What also really got me going was a paragraph that Tom Fawcett pointed out.

Probably the most impressive commitment I've heard to having a hacker-centric culture came from Mark Zuckerberg, when he spoke at Startup School in 2007. He said that in the early days Facebook made a point of hiring programmers even for jobs that would not ordinarily consist of programming, like HR and marketing.
I emailed Graham the following comment:
This is quite frankly the stupidest thing i've read in quite some time and falls right in line with Zuckerberg's hubris.  That's not a commitment to hacker culture; that's falling prey to your blind spots.  Having hackers work with HR and Marketing is a good idea; having them work in those departments is delusional.
(The excuse i gave for missing it was that my eyes glazed over once i read "Mark Zuckerberg" and "Startup School".)

There's no doubt that, when your company's product depends on the work of programmers, the vast majority of which fall culturally under the hacker umbrella, it behooves management to foster that culture in order to maximize their return from their employees.  But to go from that to implying that companies that let the inmates run the asylum reap the most benefits is at best wishful thinking and at worst foolish.
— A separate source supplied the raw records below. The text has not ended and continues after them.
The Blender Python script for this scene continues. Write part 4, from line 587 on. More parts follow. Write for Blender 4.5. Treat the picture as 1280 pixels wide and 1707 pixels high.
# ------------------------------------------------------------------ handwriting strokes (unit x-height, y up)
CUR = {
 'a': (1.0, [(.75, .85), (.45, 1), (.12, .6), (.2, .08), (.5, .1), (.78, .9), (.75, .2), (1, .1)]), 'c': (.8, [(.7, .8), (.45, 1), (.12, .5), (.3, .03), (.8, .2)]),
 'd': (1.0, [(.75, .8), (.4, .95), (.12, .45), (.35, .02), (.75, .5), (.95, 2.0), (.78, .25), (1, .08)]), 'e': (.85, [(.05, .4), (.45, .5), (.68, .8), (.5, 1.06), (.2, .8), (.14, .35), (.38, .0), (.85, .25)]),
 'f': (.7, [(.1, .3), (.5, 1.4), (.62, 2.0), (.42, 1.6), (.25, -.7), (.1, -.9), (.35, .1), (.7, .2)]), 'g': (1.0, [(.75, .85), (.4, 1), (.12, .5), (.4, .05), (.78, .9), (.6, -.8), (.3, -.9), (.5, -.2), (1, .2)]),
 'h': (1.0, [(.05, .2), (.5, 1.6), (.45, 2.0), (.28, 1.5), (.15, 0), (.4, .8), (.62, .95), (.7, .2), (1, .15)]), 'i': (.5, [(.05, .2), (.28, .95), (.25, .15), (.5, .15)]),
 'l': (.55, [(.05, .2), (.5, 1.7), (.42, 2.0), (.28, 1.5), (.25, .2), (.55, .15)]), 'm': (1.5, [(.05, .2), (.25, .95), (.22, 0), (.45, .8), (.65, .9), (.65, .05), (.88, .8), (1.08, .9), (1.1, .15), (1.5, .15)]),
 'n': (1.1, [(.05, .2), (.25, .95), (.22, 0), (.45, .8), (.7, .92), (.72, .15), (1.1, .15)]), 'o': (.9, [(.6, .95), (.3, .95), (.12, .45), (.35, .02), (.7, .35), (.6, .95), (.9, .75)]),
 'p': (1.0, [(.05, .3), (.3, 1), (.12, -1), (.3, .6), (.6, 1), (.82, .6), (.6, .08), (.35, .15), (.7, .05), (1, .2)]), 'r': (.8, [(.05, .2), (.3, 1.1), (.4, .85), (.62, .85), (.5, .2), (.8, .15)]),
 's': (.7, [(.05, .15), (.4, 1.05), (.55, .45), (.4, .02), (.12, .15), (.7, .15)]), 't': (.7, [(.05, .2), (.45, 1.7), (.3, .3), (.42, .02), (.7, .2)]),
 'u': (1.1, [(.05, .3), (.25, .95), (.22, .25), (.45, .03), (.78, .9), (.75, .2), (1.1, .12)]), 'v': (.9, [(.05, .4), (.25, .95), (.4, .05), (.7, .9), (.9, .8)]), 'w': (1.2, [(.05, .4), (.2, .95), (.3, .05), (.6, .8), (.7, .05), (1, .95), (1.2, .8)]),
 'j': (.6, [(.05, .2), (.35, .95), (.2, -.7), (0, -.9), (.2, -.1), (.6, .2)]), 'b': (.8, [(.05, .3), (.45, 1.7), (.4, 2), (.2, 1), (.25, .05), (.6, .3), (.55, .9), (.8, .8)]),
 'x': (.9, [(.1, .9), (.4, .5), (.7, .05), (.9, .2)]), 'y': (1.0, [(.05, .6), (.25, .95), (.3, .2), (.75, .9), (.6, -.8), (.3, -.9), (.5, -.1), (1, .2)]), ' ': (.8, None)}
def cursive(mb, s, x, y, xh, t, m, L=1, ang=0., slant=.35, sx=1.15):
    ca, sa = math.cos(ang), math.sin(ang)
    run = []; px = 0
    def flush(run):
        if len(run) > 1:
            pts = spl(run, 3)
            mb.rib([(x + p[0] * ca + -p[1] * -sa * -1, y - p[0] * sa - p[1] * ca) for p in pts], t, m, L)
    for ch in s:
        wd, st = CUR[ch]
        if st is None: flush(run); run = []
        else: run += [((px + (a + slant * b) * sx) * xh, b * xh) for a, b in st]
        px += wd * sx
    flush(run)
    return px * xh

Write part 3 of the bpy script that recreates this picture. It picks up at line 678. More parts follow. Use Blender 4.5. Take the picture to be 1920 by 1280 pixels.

There's a second half to my response to Graham's essay which i'll write once i wake up from my nap.

Date: 2010-08-20 07:43 pm (UTC)
From: [identity profile] tyggerjai.livejournal.com
Don't be silly.

a) An IT company needs hackers in every job because no-one else understands what we do, man.
b) Any serious geek can get up to speed with accounting, sales, or management by reading the manual, or possibly the IEEE spec over the weekend.

What could possibly go wrong?

solitaire@netizen.com.au.
.

Date: 2010-08-22 11:22 am (UTC)
reddragdiva: (flame war)
From: [personal profile] reddragdiva
Absolutely. Sufficiently advanced engineering knowledge equals potential competence in any other field, which can then be treated as a special case of engineering.

Date: 2010-08-22 11:58 am (UTC)
From: [identity profile] tyggerjai.livejournal.com
Oh, I got sidetracked reading the entry on ESR, because it so matches what I have been thinking recently. I've been poking lisp and emacs, and wound up on his blog, and ye gods, he has gone utterly mad. Shame, really.

Date: 2010-08-22 12:01 pm (UTC)
reddragdiva: (Default)
From: [personal profile] reddragdiva
Kurzweil's another startling case and the one I was originally thinking of.

Engineers and technologists are arrogant fuckwits with delusions of general competence. So, like everyone else then.

Date: 2010-08-22 11:57 pm (UTC)
From: [identity profile] mmcirvin.livejournal.com
OK, now I need to know more about Andrew Schlafly's animus toward complex numbers. If true, this sounds even more hilarious than the relativity thing.